Treu gehegt und gepflegt wird der Rosenstock im Gärtchen der niederen Hütte und im vornehmen Park, vor dem einfachen Fenster des Dorfmädchens und im feinen Salon der Modedame. Und es ist wahrhaft rührend, zu sehen, mit welcher Liebe die Bäuerin und die arme Taglöhnerin ihr Topfröschen pflegt, oft das einzige, woran sich ihr Schönheitssinn erquicken kann.
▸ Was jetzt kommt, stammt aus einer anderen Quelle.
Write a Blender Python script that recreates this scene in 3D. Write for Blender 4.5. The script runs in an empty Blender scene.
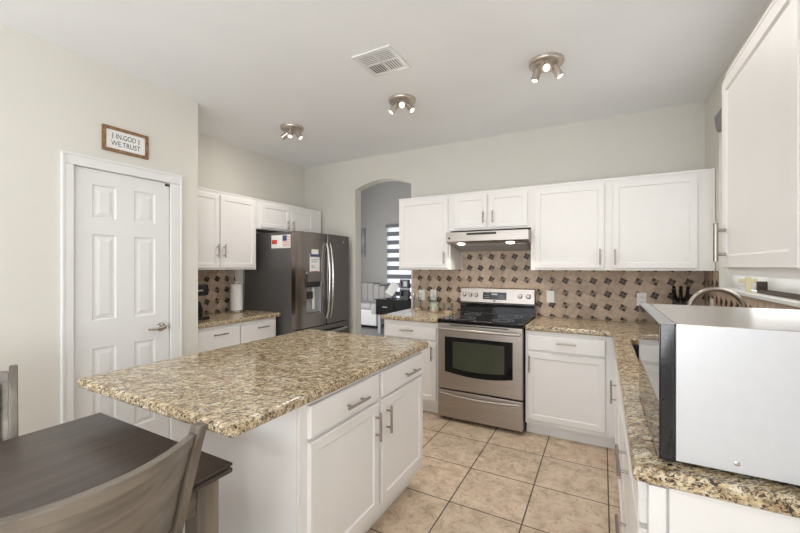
import bpy, bmesh, math, random
from mathutils import Vector, Matrix
random.seed(7)
R = math.radians
PI = math.pi
sc = bpy.context.scene
COL = sc.collection

# ------------------------------------------------------------------ camera
cd = bpy.data.cameras.new('camera')
cd.sensor_width = 36.0
cd.lens = 372.0 / 800.0 * 36.0
cd.clip_start = 0.02
cam = bpy.data.objects.new('camera', cd)
COL.objects.link(cam)
cam.location = (0, 0, 1.40)
cam.rotation_euler = (R(90), 0, math.atan(202 / 372))
sc.camera = cam

# ------------------------------------------------------------------ world, daylight, added lamps, exposure
w = bpy.data.worlds.new('sky')
sc.world = w
w.use_nodes = True
bg = w.node_tree.nodes['Background']
bg.inputs[0].default_value = (0.80, 0.90, 1.0, 1)
bg.inputs[1].default_value = 2.9


def area(name, loc, rot, sx, sy, power, col=(1, 1, 1)):
    l = bpy.data.lights.new(name, 'AREA')
    l.shape = 'RECTANGLE'
    l.size, l.size_y = sx, sy
    l.energy = power
    l.color = col
    o = bpy.data.objects.new(name, l)
    COL.objects.link(o)
    o.location = loc
    o.rotation_euler = rot
    return o


# unseen area lamp added in the rear opening, tilted up to brighten the ceiling
area('patio_fill', (-1.35, -3.1, 1.25), (R(130), 0, 0), 2.9, 2.0, 50, (0.965, 0.98, 1.0))
# added lamp at an unseen right-hand window, aimed up for a brighter ceiling
area('dining_fill', (0.72, -1.6, 1.35), (R(130), 0, R(90)), 1.9, 1.5, 62, (0.965, 0.98, 1.0))
# daylight through the kitchen window over the sink
area('daylight_sink_window', (0.795, 2.45, 1.82), (R(95), 0, R(90)), 0.8, 1.0, 4, (0.965, 0.98, 1.0))
# added fill lamp by the windowless side wall, brightening the living room
area('living_fill', (-5.95, 5.2, 1.5), (R(90), 0, R(-90)), 1.6, 1.6, 120, (0.965, 0.98, 1.0))

vs = sc.view_settings
vs.view_transform = 'Standard'
vs.look = 'None'
vs.gamma = 1.0
vs.use_curve_mapping = False
vs.exposure = 0.17


# ------------------------------------------------------------------ materials
def srgb(r, g, b):
    def f(c):
        c /= 255.0
        return c / 12.92 if c <= 0.04045 else ((c + 0.055) / 1.055) ** 2.4
    return (f(r), f(g), f(b), 1)


def mat(name):
    m = bpy.data.materials.new(name)
    m.use_nodes = True
    nt = m.node_tree
    p = nt.nodes['Principled BSDF']
    return m, nt, p


def N(nt, kind, **kw):
    n = nt.nodes.new(kind)
    for k, v in kw.items():
        setattr(n, k, v)
    return n


def ramp(nt, stops, interp='LINEAR'):
    n = nt.nodes.new('ShaderNodeValToRGB')
    n.color_ramp.interpolation = interp
    el = n.color_ramp.elements
    while len(el) < len(stops):
        el.new(0.5)
    for e, (p, c) in zip(el, stops):
        e.position = p
        e.color = c
    return n


def plain(name, col, rough=0.5, metal=0.0, noise=0.03, nscale=12, bump=0.0, bscale=200, coat=0.0, spec=None):
    """base colour with a faint procedural mottling and optional fine bump"""
    m, nt, p = mat(name)
    tc = N(nt, 'ShaderNodeTexCoord')
    no = N(nt, 'ShaderNodeTexNoise')
    no.inputs['Scale'].default_value = nscale
    no.inputs['Detail'].default_value = 4
    nt.links.new(tc.outputs['Object'], no.inputs['Vector'])
    a = tuple(c * (1 - noise) for c in col[:3]) + (1,)
    b = tuple(min(1, c * (1 + noise)) for c in col[:3]) + (1,)
    r = ramp(nt, [(0.3, a), (0.7, b)])
    nt.links.new(no.outputs['Fac'], r.inputs[0])
    nt.links.new(r.outputs[0], p.inputs['Base Color'])
    p.inputs['Roughness'].default_value = rough
    p.inputs['Metallic'].default_value = metal
    if coat:
        p.inputs['Coat Weight'].default_value = coat
        p.inputs['Coat Roughness'].default_value = 0.05
    if spec is not None:
        p.inputs['Specular IOR Level'].default_value = spec
    if bump:
        n2 = N(nt, 'ShaderNodeTexNoise')
        n2.inputs['Scale'].default_value = bscale
        n2.inputs['Detail'].default_value = 2
        nt.links.new(tc.outputs['Object'], n2.inputs['Vector'])
        bp = N(nt, 'ShaderNodeBump')
        bp.inputs['Strength'].default_value = bump
        bp.inputs['Distance'].default_value = 0.002
        nt.links.new(n2.outputs['Fac'], bp.inputs['Height'])
        nt.links.new(bp.outputs[0], p.inputs['Normal'])
    return m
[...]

Die Minnesänger schon preisen Rosen und Rosenzeit und übertragen das Bild derselben auf die Geliebte, und durch alle Jahrhunderte hindurch verherrlicht die unerschöpfliche deutsche Poesie die Venus unter den Blumen. Sie ist die Angebetete der Kunstpoesie wie der Volksdichtung. Kann es eine schönere Allegorie geben als das Goethe'sche, von Reichardt und von Schubert in Musik gesezte Volkslied: Heidenröslein . Sah ein Knab ein Röslein stehn, Röslein auf der Heiden, War so jung und morgenschön, Lief er schnell, es nah zu sehn, Sah's mit vielen Freuden. Röslein, Röslein, Röslein rot, Röslein auf der Heiden. Knabe sprach: ich breche dich, Röslein auf der Heiden! Röslein sprach: ich steche dich, Daß du ewig denkst an mich, Und ich wills nicht leiden. Röslein, Röslein, Röslein rot, Röslein auf der Heiden.